What to work on
Give back, word for word, only the lines from the opening of the records through the one with "board('display_card', 'pale blue". Pictures stay out.

Task material
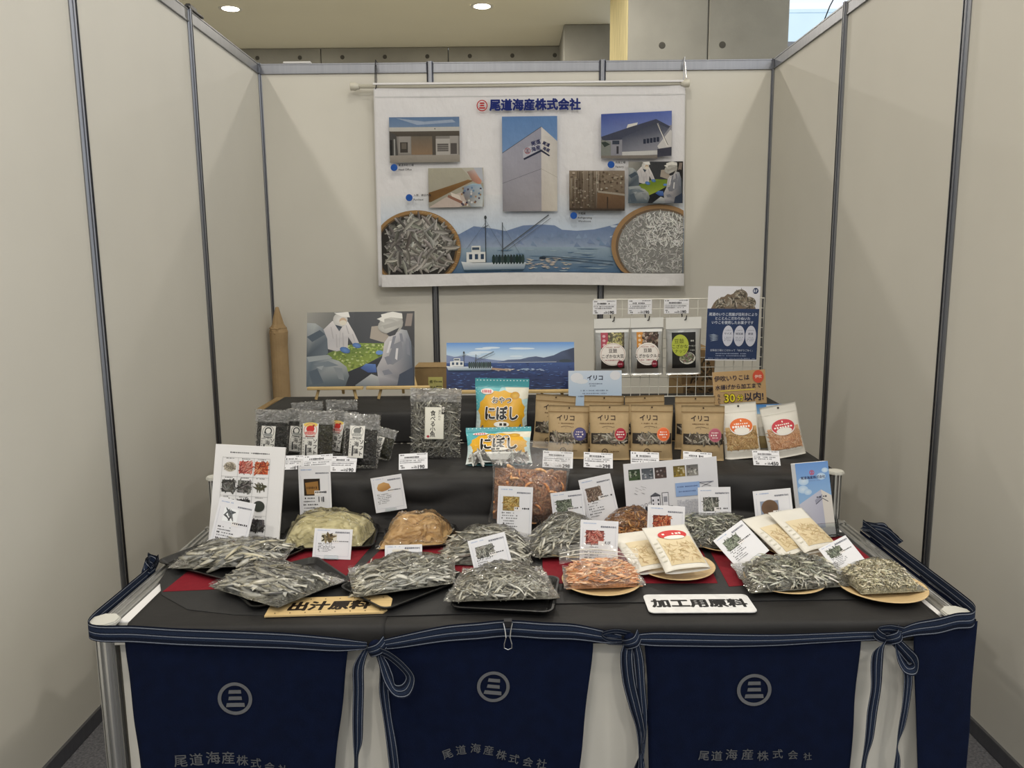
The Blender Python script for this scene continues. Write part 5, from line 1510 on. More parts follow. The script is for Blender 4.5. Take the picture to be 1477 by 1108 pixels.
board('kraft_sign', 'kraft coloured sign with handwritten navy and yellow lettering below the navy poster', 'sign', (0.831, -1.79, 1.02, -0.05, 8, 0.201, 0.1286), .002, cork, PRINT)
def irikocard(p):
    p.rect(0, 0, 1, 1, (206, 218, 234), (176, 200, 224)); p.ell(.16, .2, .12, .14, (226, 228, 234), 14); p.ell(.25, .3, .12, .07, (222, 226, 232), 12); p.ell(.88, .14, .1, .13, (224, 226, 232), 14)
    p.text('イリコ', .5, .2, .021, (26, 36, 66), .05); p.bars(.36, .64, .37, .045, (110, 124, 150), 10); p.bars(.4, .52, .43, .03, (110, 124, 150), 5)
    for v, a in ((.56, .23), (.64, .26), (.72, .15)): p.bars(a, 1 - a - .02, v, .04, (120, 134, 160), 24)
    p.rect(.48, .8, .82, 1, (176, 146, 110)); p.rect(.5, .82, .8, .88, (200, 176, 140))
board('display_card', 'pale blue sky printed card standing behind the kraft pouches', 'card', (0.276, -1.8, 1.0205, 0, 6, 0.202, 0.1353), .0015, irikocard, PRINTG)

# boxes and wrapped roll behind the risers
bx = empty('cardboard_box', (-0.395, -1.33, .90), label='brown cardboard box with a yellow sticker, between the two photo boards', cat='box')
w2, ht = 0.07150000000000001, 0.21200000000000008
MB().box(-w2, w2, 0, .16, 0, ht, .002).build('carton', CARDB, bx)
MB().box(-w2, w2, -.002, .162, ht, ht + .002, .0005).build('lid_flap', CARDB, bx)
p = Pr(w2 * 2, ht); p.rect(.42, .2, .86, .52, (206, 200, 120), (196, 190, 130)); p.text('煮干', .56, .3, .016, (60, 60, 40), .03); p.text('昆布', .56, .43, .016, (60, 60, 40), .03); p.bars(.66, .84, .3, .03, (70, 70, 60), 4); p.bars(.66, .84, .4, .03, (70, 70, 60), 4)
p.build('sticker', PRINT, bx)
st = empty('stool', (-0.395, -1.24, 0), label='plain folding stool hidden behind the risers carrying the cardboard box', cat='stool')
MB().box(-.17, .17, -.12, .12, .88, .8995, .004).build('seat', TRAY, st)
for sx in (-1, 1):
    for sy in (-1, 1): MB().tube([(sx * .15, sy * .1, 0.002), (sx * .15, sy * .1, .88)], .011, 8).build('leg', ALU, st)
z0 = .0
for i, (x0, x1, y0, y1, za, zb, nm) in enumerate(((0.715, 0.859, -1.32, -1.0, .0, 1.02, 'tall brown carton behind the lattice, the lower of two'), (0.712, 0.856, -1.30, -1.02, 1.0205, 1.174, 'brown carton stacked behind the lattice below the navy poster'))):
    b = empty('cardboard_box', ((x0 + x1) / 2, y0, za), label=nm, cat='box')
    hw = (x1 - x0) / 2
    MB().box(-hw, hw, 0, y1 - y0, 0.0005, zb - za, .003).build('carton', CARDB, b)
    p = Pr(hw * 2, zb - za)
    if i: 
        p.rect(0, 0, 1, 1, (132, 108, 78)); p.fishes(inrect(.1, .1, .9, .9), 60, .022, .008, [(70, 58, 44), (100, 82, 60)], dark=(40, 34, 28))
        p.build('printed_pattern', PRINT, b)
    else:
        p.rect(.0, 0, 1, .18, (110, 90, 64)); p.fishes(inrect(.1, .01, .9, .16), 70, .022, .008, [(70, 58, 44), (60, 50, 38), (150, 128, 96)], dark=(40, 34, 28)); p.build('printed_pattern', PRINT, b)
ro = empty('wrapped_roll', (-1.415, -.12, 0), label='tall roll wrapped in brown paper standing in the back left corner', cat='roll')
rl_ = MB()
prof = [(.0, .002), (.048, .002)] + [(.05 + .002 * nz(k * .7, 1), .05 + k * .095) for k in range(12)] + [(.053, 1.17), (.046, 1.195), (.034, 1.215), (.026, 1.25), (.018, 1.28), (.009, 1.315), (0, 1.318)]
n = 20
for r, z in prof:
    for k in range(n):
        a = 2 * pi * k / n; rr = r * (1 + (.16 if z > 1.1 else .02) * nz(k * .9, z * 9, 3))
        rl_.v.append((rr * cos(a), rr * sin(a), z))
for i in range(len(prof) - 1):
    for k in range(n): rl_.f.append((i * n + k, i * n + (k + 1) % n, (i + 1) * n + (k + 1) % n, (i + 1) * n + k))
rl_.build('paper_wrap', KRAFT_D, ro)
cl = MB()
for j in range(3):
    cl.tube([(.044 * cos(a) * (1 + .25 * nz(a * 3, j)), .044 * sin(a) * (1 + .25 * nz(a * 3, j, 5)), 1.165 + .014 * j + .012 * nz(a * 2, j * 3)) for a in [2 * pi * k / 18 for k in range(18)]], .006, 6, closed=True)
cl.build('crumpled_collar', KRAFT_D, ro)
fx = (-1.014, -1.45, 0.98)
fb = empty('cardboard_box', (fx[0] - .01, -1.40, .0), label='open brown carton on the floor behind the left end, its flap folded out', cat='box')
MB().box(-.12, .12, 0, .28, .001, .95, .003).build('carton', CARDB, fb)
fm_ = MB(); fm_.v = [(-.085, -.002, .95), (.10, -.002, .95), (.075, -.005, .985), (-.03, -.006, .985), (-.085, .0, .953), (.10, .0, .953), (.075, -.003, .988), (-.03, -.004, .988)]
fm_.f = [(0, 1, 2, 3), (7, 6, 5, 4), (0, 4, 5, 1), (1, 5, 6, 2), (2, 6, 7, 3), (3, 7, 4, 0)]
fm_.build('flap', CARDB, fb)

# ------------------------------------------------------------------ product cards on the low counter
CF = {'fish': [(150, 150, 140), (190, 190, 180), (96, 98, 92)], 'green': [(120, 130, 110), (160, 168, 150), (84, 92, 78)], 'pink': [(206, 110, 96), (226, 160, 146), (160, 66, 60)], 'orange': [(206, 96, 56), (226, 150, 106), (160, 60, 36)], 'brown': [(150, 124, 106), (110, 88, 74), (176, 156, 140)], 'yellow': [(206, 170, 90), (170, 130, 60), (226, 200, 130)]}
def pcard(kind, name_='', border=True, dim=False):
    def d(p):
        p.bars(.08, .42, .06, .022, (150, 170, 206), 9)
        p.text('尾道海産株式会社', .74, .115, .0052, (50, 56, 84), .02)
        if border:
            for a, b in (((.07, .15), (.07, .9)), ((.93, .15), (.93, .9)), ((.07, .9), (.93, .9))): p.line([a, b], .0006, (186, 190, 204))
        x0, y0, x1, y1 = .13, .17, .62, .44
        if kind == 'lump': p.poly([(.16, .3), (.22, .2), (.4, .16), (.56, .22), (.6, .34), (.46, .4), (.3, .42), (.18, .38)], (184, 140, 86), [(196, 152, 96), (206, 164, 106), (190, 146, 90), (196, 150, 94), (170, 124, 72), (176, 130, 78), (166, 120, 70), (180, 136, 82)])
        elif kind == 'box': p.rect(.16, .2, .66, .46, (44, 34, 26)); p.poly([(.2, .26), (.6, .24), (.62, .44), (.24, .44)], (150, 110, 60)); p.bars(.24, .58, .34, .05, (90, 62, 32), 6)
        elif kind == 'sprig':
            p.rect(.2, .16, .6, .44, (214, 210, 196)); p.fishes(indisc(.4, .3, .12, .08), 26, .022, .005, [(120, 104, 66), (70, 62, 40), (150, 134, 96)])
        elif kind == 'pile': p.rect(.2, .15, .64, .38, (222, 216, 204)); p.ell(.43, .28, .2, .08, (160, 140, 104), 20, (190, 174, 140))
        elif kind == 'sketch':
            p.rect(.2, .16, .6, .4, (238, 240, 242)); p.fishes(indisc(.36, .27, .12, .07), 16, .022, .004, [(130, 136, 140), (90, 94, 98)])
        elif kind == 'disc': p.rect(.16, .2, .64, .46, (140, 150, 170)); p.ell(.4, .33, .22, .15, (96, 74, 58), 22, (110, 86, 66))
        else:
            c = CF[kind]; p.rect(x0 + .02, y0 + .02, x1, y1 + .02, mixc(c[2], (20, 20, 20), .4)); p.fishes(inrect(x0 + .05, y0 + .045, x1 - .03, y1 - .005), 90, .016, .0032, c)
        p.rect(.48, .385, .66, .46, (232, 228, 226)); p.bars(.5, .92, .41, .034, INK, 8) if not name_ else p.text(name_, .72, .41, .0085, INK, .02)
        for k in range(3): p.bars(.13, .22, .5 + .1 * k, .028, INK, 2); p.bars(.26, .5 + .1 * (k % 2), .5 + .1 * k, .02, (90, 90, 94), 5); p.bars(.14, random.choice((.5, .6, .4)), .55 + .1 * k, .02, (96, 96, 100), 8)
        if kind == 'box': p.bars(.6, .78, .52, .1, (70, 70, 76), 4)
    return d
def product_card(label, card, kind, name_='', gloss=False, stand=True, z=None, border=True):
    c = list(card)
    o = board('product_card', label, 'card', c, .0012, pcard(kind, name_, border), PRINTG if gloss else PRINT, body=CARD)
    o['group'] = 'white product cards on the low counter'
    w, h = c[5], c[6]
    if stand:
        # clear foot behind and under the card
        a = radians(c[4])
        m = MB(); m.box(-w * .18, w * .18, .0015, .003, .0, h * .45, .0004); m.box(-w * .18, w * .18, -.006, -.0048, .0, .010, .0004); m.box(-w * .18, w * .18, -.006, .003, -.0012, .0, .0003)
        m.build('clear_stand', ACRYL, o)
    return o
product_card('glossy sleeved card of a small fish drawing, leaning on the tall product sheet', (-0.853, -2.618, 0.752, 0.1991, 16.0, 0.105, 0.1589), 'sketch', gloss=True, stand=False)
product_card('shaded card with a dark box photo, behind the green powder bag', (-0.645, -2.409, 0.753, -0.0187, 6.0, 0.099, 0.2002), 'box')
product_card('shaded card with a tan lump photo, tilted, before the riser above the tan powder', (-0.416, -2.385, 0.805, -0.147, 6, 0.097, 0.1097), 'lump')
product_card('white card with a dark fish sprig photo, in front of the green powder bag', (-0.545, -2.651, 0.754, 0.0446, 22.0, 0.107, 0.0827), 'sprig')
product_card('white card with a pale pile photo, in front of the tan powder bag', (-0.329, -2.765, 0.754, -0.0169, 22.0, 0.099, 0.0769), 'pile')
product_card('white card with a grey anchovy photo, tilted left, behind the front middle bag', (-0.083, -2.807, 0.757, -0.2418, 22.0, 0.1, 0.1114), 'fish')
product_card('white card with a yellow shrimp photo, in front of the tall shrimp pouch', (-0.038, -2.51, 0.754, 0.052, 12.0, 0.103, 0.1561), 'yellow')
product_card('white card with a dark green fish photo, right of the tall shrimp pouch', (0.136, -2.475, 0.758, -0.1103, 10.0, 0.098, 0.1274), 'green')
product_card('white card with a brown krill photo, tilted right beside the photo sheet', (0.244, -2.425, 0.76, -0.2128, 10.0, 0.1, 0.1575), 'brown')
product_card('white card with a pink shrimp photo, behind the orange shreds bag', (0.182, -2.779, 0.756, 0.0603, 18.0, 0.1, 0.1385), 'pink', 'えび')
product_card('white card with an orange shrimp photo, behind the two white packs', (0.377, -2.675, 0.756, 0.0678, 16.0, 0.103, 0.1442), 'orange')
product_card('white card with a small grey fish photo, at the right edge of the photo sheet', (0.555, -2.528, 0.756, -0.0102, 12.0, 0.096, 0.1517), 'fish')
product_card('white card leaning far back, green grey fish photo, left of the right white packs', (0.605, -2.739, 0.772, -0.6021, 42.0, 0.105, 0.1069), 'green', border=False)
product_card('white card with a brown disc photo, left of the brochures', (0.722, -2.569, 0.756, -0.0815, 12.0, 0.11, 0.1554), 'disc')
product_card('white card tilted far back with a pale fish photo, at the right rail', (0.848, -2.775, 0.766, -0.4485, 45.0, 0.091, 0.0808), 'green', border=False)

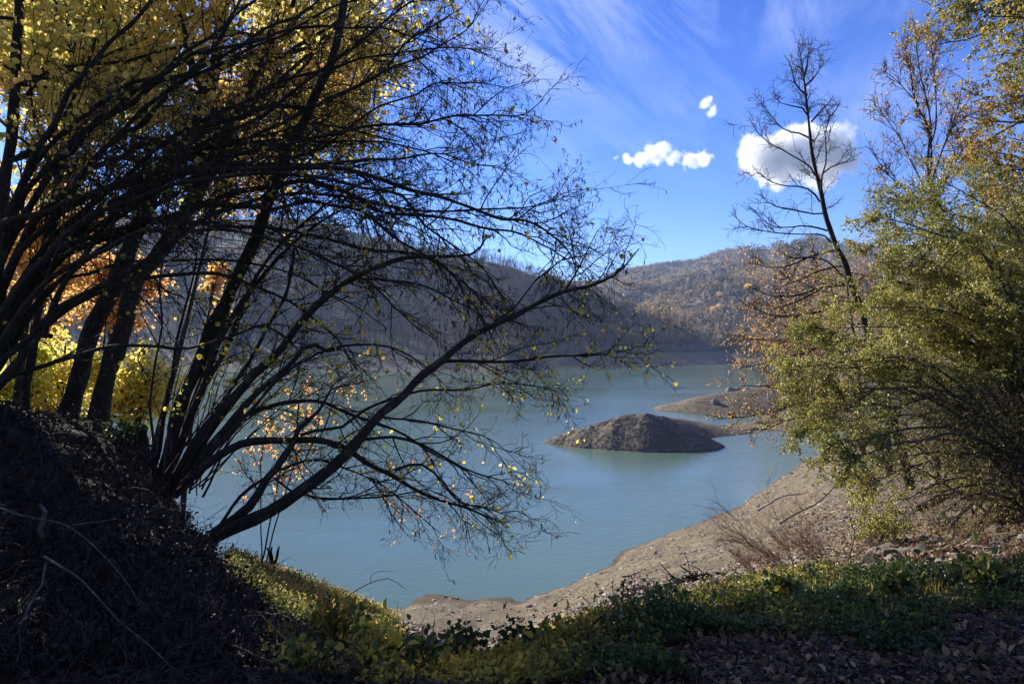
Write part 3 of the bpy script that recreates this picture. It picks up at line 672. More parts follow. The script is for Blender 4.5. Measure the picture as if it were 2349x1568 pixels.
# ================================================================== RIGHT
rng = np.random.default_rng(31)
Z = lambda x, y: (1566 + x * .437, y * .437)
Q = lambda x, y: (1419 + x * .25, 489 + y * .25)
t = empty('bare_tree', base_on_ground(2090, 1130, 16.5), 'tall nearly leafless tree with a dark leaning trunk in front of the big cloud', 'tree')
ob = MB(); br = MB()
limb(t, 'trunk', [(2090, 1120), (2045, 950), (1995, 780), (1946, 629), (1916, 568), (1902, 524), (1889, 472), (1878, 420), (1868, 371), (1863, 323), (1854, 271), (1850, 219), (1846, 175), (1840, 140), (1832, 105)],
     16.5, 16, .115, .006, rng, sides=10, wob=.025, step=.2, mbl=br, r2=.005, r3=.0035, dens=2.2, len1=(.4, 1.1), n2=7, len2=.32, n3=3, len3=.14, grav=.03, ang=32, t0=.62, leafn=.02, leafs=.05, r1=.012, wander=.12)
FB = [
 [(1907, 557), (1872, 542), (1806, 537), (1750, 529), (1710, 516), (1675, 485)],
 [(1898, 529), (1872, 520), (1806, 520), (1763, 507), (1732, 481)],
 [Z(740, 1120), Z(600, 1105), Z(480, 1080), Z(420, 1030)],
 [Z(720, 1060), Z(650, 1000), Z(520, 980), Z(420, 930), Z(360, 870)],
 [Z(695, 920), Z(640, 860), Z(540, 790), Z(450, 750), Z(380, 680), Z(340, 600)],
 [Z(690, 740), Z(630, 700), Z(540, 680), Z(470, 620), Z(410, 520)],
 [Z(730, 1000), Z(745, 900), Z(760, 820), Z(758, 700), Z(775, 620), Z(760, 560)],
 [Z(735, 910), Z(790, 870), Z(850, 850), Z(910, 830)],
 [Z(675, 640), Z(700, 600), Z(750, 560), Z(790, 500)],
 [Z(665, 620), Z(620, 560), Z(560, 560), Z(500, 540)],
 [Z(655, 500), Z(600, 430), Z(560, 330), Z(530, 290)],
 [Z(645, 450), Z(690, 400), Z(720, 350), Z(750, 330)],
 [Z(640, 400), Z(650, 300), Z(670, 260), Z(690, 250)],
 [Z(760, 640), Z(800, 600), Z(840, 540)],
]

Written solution
The Blender Python script for this scene continues. Write part 5, from line 1510 on. More parts follow. The script is for Blender 4.5. Take the picture to be 1477 by 1108 pixels.
board('kraft_sign', 'kraft coloured sign with handwritten navy and yellow lettering below the navy poster', 'sign', (0.831, -1.79, 1.02, -0.05, 8, 0.201, 0.1286), .002, cork, PRINT)
def irikocard(p):
    p.rect(0, 0, 1, 1, (206, 218, 234), (176, 200, 224)); p.ell(.16, .2, .12, .14, (226, 228, 234), 14); p.ell(.25, .3, .12, .07, (222, 226, 232), 12); p.ell(.88, .14, .1, .13, (224, 226, 232), 14)
    p.text('イリコ', .5, .2, .021, (26, 36, 66), .05); p.bars(.36, .64, .37, .045, (110, 124, 150), 10); p.bars(.4, .52, .43, .03, (110, 124, 150), 5)
    for v, a in ((.56, .23), (.64, .26), (.72, .15)): p.bars(a, 1 - a - .02, v, .04, (120, 134, 160), 24)
    p.rect(.48, .8, .82, 1, (176, 146, 110)); p.rect(.5, .82, .8, .88, (200, 176, 140))
board('display_card', 'pale blue sky printed card standing behind the kraft pouches', 'card', (0.276, -1.8, 1.0205, 0, 6, 0.202, 0.1353), .0015, irikocard, PRINTG)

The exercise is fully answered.